Thursday, July 24, 2008

Hellboy II: The Golden Army: B+

There's a revelation about a life beginning near the end of Hellboy II. And just as the first act is getting going there's a running gag about relationships and their various tensions; the same goes for the second act...and the third. And somewhere in there -- a drunken duet serenading and bemoaning star-crossed love with all its joys and sorrows. Such details, so dry and domesticated in their objectivity, must sound odd to anyone who has actually seen the film because, oh yeah, Hellboy (Ron Perlman) is just that: a big red brute of a protagonist with shorn-off horns and a cigar hanging out of his mouth. That's writer-director Guillermo del Toro's great big ghoulish joke, though: that each of his spiny, many-legged (and eyed), creepy, crawly creatures is as relatable and worthy of his camera as those All-American comic-book Joes. Spider-Man? Only if he has wings. And scales.

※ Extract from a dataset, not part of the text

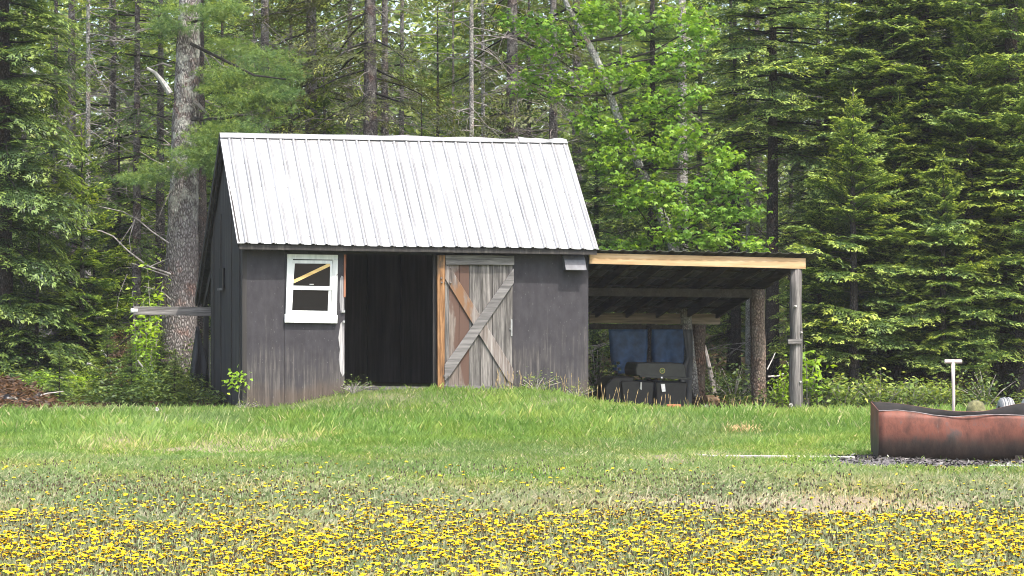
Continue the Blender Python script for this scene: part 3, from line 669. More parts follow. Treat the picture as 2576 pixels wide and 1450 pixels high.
# rear bay on the left: post, brace, dark lining, projecting board
rb = MB().box(.02, .10, 4.85, 4.93, 0, 1.5); rb.build('rear_post', 'gable', shed)
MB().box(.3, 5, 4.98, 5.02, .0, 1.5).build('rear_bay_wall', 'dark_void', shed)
a_, b_ = UZ(527, 690, 3.9), UZ(498, 757, 4.7)
MB().bar((.03, 3.9, a_[1]), (.03, 4.95, 1.45), .04, .13).build('brace', 'gable', shed)
pr = quad((336, 771), (545, 773), (545, 796), (336, 792), v=3.93); m = MB().prism(pr, 3.93, 3.97); ob = m.build('projecting_board', 'grey_rail', shed)
a_ = UZ(338, 782, 3.95); MB().tube([(UZ(329, 782, 3.95)[0], 3.95, a_[1]), (UZ(346, 782, 3.95)[0], 3.95, a_[1])], .035, 10).build('pipe_end', 'pipe_white', ob)
MB().box(-.02, .0, 3.80, 3.83, .35, .95).build('nailed_strip', 'grey_board', shed)
# window
wf = MB()
def fr(m, x0, y0, x1, y1, v0, v1, t=.5): return m.prism(quad((x0, y0), (x1, y0+(x1-x0)*.015), (x1-(y1-y0)*.012, y1+(x1-x0)*.015), (x0-(y1-y0)*.022, y1)), v0, v1, t)
fr(wf, 722, 640, 849, 652, -.035, -.002, .45); 
wf.prism(quad((722, 652), (736, 652), (731, 790), (718, 790)), -.035, -.002, .5); wf.prism(quad((836, 654), (849, 654), (846, 792), (832, 792)), -.035, -.002, .55)
win = wf.build('window', 'window_paint', shed)
MB().prism(quad((715, 791), (848, 793), (847, 814), (715, 812)), -.055, -.002, .6).build('sill', 'window_paint', win, bevel=.004)
sf = MB(); sf.prism(quad((737, 655), (835, 656), (835, 664), (737, 663)), -.026, -.002, .5).prism(quad((733, 719), (834, 721), (833, 731), (732, 729)), -.03, -.002, .55)
sf.prism(quad((736, 663), (741, 663), (737, 719), (733, 719)), -.024, -.002).prism(quad((830, 664), (836, 664), (834, 720), (829, 720)), -.024, -.002)
sf.prism(quad((732, 729), (737, 729), (734, 781), (730, 781)), -.022, -.002).prism(quad((826, 731), (833, 731), (831, 783), (824, 783)), -.022, -.002).prism(quad((730, 781), (831, 783), (831, 792), (730, 790)), -.026, -.002)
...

The source material of del Toro's sequel, Mike Mignolia's Dark Horse comic, says that Hellboy and his various compatriots live and work with the Bureau of Paranormal Research and Defense, their sole activity being, as Hellboy's pa so aptly summed up in Hellboy "to bump back" at the creatures that bumped in the night. And so, for the first film, they did. Except the "creatures" were mostly Nazi's...and the occasional assasin fueled by sand. Nothing too extraordinary, really. But freed by financial and critical kudos -- and lauching off from his last film, the lusciously dark, full-blooded, and tragic fairy tale Pan's Labyrinth -- del Toro is more content this second go round to fill the screen, and plot, with any manner of organisms. He harnesses the power of cinema to make his imagination manifest, and the glory of it all is that he does it so well that the conflict between humans and the otherwordly Prince Nuada (Luke Goss) who wants to exterminate them that is the narrative center of The Golden Army whizzes by on the brawny, brainy, synapses of his creativity that burble just below the surface of every sequence.

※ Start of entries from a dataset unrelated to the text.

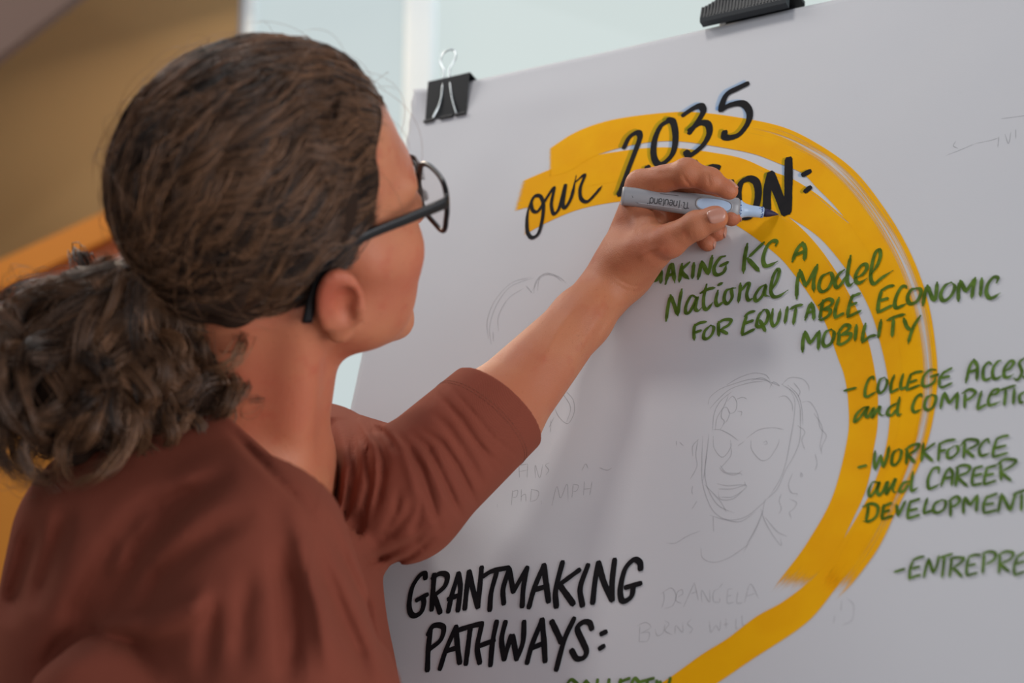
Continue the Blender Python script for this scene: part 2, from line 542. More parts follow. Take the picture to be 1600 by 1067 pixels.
B_out = [(805,288),(853,268),(900,251),(940,241),(1000,232),(1050,231),(1120,239),(1162,248),(1204,267),(1237,279),(1276,303),(1310,332),(1350,365),(1384,405),(1412,455),(1428,510),(1437,570),(1440,620),(1433,680),(1415,740),(1387,800),(1345,865),(1310,915),(1274,961),(1242,988),(1177,1030),(1122,1067),(1060,1105),(980,1140)]
B_in = [(793,333),(850,317),(899,296),(970,283),(1030,278),(1100,285),(1160,305),(1200,322),(1231,338),(1266,360),(1290,381),(1320,418),(1346,457),(1365,499),(1379,550),(1386,583),(1391,624),(1389,669),(1383,705),(1372,740),(1358,775),(1327,829),(1300,872),(1270,905),(1225,940),(1182,964),(1137,998),(1098,1022),(1043,1061),(1000,1085),(940,1110)]
A_out = [(852,237),(900,207),(960,187),(1040,176),(1110,178),(1200,192),(1260,215),(1330,262),(1385,330),(1425,400),(1450,470),(1462,540),(1465,600),(1455,670),(1435,730),(1405,790),(1374,855),(1339,904),(1308,940),(1284,968)]
A_in = [(852,279),(890,268),(930,244),(990,226),(1050,221),(1120,229),(1176,240),(1218,256),(1254,271),(1275,292),(1308,326),(1345,375),(1375,430),(1395,490),(1407,550),(1410,610),(1404,670),(1388,730),(1362,785),(1330,840),(1300,890),(1262,940)]
band('yellow_stroke', C_out, C_in, 0.00020, lambda s, f: 0.18 + ends(s, 0.02, 0.10) + 0.15 * np.exp(-((f - 0.12) / 0.08) ** 2) * (s > 0.3) * (s < 0.6))
band('yellow_stroke', B_out, B_in, 0.00030, lambda s, f: 0.16 + ends(s, 0.02, 0.02) + 0.20 * np.clip((f - 0.75) / 0.25, 0, 1) * np.clip((s - 0.86) / 0.1, 0, 1) + 0.22 * np.exp(-((f - 0.08) / 0.08) ** 2) * np.clip((s - 0.22) / .05, 0, 1) * (s < 0.36))
band('yellow_stroke', A_out, A_in, 0.00040, lambda s, f: 0.17 + ends(s, 0.015, 0.08) + 0.36 * np.exp(-((f - 0.27) / 0.20) ** 2) * np.clip((s - 0.22) / 0.15, 0, 1) * np.clip((1.0 - s) / 0.2, 0, 1))

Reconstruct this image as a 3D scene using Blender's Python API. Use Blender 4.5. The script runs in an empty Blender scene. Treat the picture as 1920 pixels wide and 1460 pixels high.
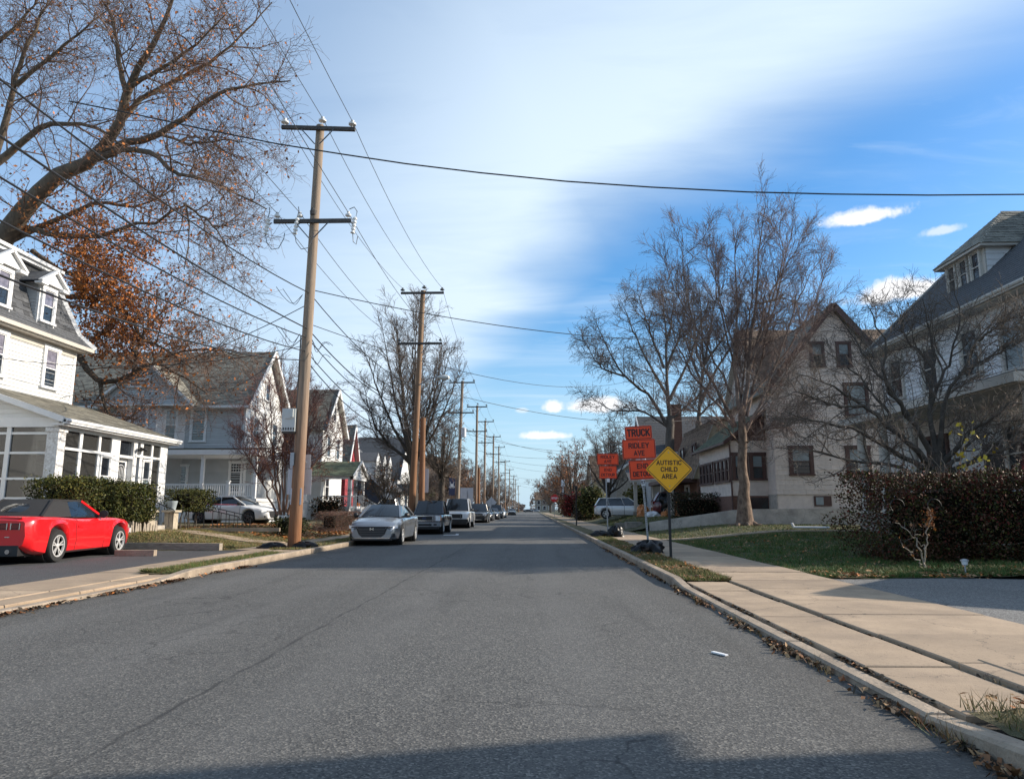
import bpy, math, random
import numpy as np
from mathutils import Matrix, Vector
S = bpy.context.scene
COL = S.collection
R = math.radians
RNG = np.random.default_rng(11)
random.seed(5)

# ------------------------------------------------------------------ camera
EYE = np.array([0.0, 0.0, 1.25])
PITCH, YAW = R(9.595), R(1.697)
FPX = 1331.0                                   # focal length for a 1920 px wide picture
cd = bpy.data.cameras.new('camera')
cam = bpy.data.objects.new('camera', cd); COL.objects.link(cam)
cam.location = EYE; cam.rotation_euler = (R(90) + PITCH, 0, YAW)
cd.sensor_width = 36; cd.lens = 36 * FPX / 1920; cd.clip_start = 0.1; cd.clip_end = 4000
S.camera = cam

# ------------------------------------------------------------------ light
SUN_AZ, SUN_EL = R(9), R(26)                  # azimuth from +X towards +Y
sun_dir = Vector((math.cos(SUN_AZ) * math.cos(SUN_EL), math.sin(SUN_AZ) * math.cos(SUN_EL), math.sin(SUN_EL)))
sl = bpy.data.lights.new('sun', 'SUN'); sl.energy = 5.0; sl.angle = R(0.53); sl.color = (1.0, 0.90, 0.77)
sun = bpy.data.objects.new('sun', sl); COL.objects.link(sun)
sun.rotation_euler = sun_dir.to_track_quat('Z', 'Y').to_euler(); sun.location = (40, 10, 40)

W = bpy.data.worlds.new('World'); S.world = W; W.use_nodes = True
nt = W.node_tree; nt.nodes.clear()
def wn(t, **k):
    n = nt.nodes.new(t)
    for a, b in k.items(): setattr(n, a, b)
    return n
def wmath(op, a, b=None, c=None, clamp=False):
    n = wn('ShaderNodeMath', operation=op, use_clamp=clamp)
    for i, v in enumerate((a, b, c)):
        if v is None: continue
        if isinstance(v, (int, float)): n.inputs[i].default_value = v
        else: nt.links.new(v, n.inputs[i])
    return n.outputs[0]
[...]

Nazis weren't the only thing shorn-off as so much dead weight; John Meyers (Rupert Evans), the FBI newbie who "babysat" Hellboy in the first film, has been unceremoniously written out, and his straight-man mugging is briefly missed. Then Jeffrey Tambor, beefing up his role as a bigwig from the last movie, steps foot onto the screen, and his comic timing (honed to a razor sharp point on Arrested Development) quickly makes up for it. So, too, does the rest of the cast in this more lavishly created film make the experience all the richer. Selma Blair, as Hellboy's true love, makes her quasi-acrid exasperation both funny and lethal: the physical manifestation of her pyrokinectic abilities. Doug Jones, the director's consummate performer of wierd, is all the more welcome as the painfully polite and sincere Abe Sapien. And of course, Ron Pearlman, as the devil himself, gives a performance of finely-wrought comedy and grace; he's the clown laughing through a tear or two -- a muscle-head with brains and a heart, too.

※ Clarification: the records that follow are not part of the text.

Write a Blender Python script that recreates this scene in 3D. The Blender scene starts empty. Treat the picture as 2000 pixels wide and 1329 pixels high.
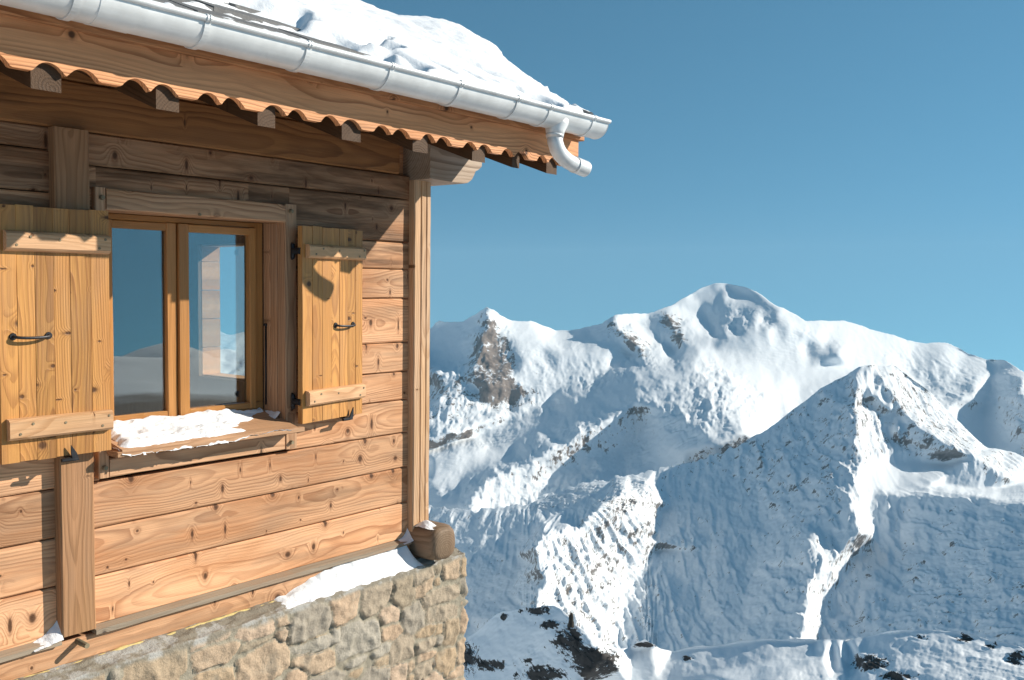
import bpy, bmesh, math, random
import numpy as np
from mathutils import Vector, Matrix
from mathutils.geometry import delaunay_2d_cdt
random.seed(7); rng=np.random.default_rng(7)
SC=bpy.context.scene; COL=SC.collection
# ------------------------------------------------------------------ camera
# X runs along the chalet front, +Y goes into the house, Z up; eye level is z = 0
FPX=1840.0; EYE=np.array([0.0,-3.45,0.0])
YAW,PITCH,ROLL=[math.radians(a) for a in (39.0026,3.3803,0.6807)]
cf=np.array([math.cos(YAW)*math.cos(PITCH),math.sin(YAW)*math.cos(PITCH),-math.sin(PITCH)])
cr=np.array([math.sin(YAW),-math.cos(YAW),0.0]); cu=np.cross(cr,cf)
cr,cu=math.cos(ROLL)*cr+math.sin(ROLL)*cu, -math.sin(ROLL)*cr+math.cos(ROLL)*cu
cam=bpy.data.cameras.new('camera'); co=bpy.data.objects.new('camera',cam); COL.objects.link(co)
co.matrix_world=Matrix(((cr[0],cu[0],-cf[0],EYE[0]),(cr[1],cu[1],-cf[1],EYE[1]),(cr[2],cu[2],-cf[2],EYE[2]),(0,0,0,1)))
cam.sensor_width=36; cam.lens=36*FPX/2000; cam.clip_start=.05; cam.clip_end=120000
SC.camera=co
# ------------------------------------------------------------------ light
SUN=Vector((1.15,-1.0,0.76)).normalized()
sl=bpy.data.lights.new('sun','SUN'); sl.energy=4.9; sl.angle=math.radians(.5); sl.color=(1.0,.905,.775)
so=bpy.data.objects.new('sun',sl); COL.objects.link(so)
so.rotation_euler=SUN.to_track_quat('Z','Y').to_euler(); so.location=(8,-8,8)
world=bpy.data.worlds.new('World'); SC.world=world; world.use_nodes=True
wn=world.node_tree; bg=wn.nodes['Background']
sky=wn.nodes.new('ShaderNodeTexSky'); sky.sky_type='NISHITA'; sky.sun_disc=False
sky.sun_elevation=math.asin(SUN.z); sky.sun_rotation=math.atan2(SUN.x,SUN.y)
sky.altitude=2400; sky.air_density=1.0; sky.dust_density=0.3; sky.ozone_density=0.4
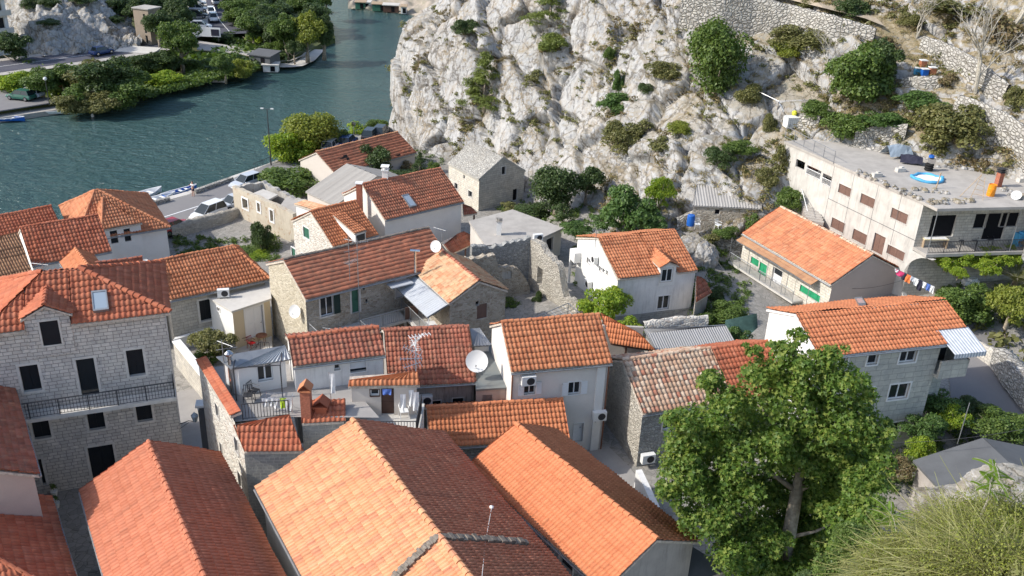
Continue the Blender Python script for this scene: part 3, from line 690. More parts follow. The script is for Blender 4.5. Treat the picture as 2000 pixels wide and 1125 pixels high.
def lean(name, label, eaveA, eaveB, topB, topA, ze, zt, zg, wall, tile, style='pan', cat='house', wins=(), group=None, trim='trim', tw=.22, tl=.36, build=True, inset=.15, gutter=False, walls=True, under='mortar', thick=.12):
    """single-slope roof: eave A-B (outside on the right hand), upper edge A-B"""
    g = Bld(); a, b, c, d = P(*eaveA, ze), P(*eaveB, ze), P(*topB, zt), P(*topA, zt)
    nrm = np.cross(b-a, c-a); d[2] = a[2]-(nrm[0]*(d[0]-a[0])+nrm[1]*(d[1]-a[1]))/nrm[2]
    ctr = (a+b+c+d)/4; g.polys = [[a, b, c, d]]; g.root = empty(name, (ctr[0], ctr[1], zg), label, cat, group); g.zg = zg
    g.a, g.b, g.c, g.d = a, b, c, d; g.wallmat = wall; g.trim = trim; g.ze = ze
    ins = [p[:2]+(ctr[:2]-p[:2])/np.linalg.norm(ctr[:2]-p[:2])*inset*1.4 for p in (a, b, c, d)]
    def hz(p): return a[2]-(nrm[0]*(p[0]-a[0])+nrm[1]*(p[1]-a[1]))/nrm[2]-.04
    g.W = {}
    if walls:
        for k, i in (('f', 0), ('r', 1), ('b', 2), ('l', 3)):
            p, q = ins[i], ins[(i+1) % 4]; g.W[k] = Wall(p, q, zg-.6, [(0, hz(p)), (1, hz(q))])
    for wn in wins: add_win(g, *wn)
    g.roof_args = dict(mat=tile, style=style, tw=tw, tl=tl, caps_on=False, seed=rnd.randint(1, 99), under=under, thick=thick); g.gut = None
    if build: finish(g) if walls else setattr(g, 'roof', roof_mesh(g.root, g.polys, **g.roof_args))
    return g
def chimney(parent, base, w=.45, h=1.3, mat='brick_red', top='tile_red', d=None, hood='pots'):
    b = Vector(base); mb = MB(); d = d or w
    mb.box(b+Vector((0, 0, h/2-.2)), (w, d, h+.4)); c = mb.build('chimney', mat, parent)
    m2 = MB(); m2.box(b+Vector((0, 0, h+.03)), (w+.14, d+.14, .08))
    if hood == 'pots':
        for sx in (-1, 1):
            for sy in (-1, 1): m2.box(b+Vector((sx*(w/2-.04), sy*(d/2-.04), h+.2)), (.07, .07, .28))
        m2.box(b+Vector((0, 0, h+.38)), (w+.2, d+.2, .08))
    if hood == 'gable':
        for s in (-1, 1):
            q = [b+Vector((s*(w/2+.1), -d/2-.1, h+.05)), b+Vector((s*(w/2+.1), d/2+.1, h+.05)), b+Vector((0, d/2+.1, h+.4)), b+Vector((0, -d/2-.1, h+.4))]
            m2.face(q); m2.face([x+Vector((0, 0, .06)) for x in q])
    m2.build('chimney_cap', top, c)
    return c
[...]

In what may prove to be the most successful film yet of his career, Guillermo del Toro playfully (and with great deftness) touches on the truth behind each glam facade; he peers behind the metaphorical make-up and costumes on these otherwordly heroes. But instead of entreating us with their massive pathos, he puckishly points at their hum-drums woes and desires, saying with a big ol' smirk, "See: there can be a summer blockbuster at once visually rich and dramatically quaint." Such a philosophy lends The Golden Army it's occasionally needed heft. But really, most of the time the audience will just be bugging their eyes out -- in one scene at the towering plant god that blossoms into a city-block's worth of foliage; in another at the little old lady who happens to eat cats for funs -- and then giggling at the very things that set their eyes popping. It's a grand trick for a blockbuster that's just rote enough to be irksome, while being just grand enough to make even the Satan himself happy.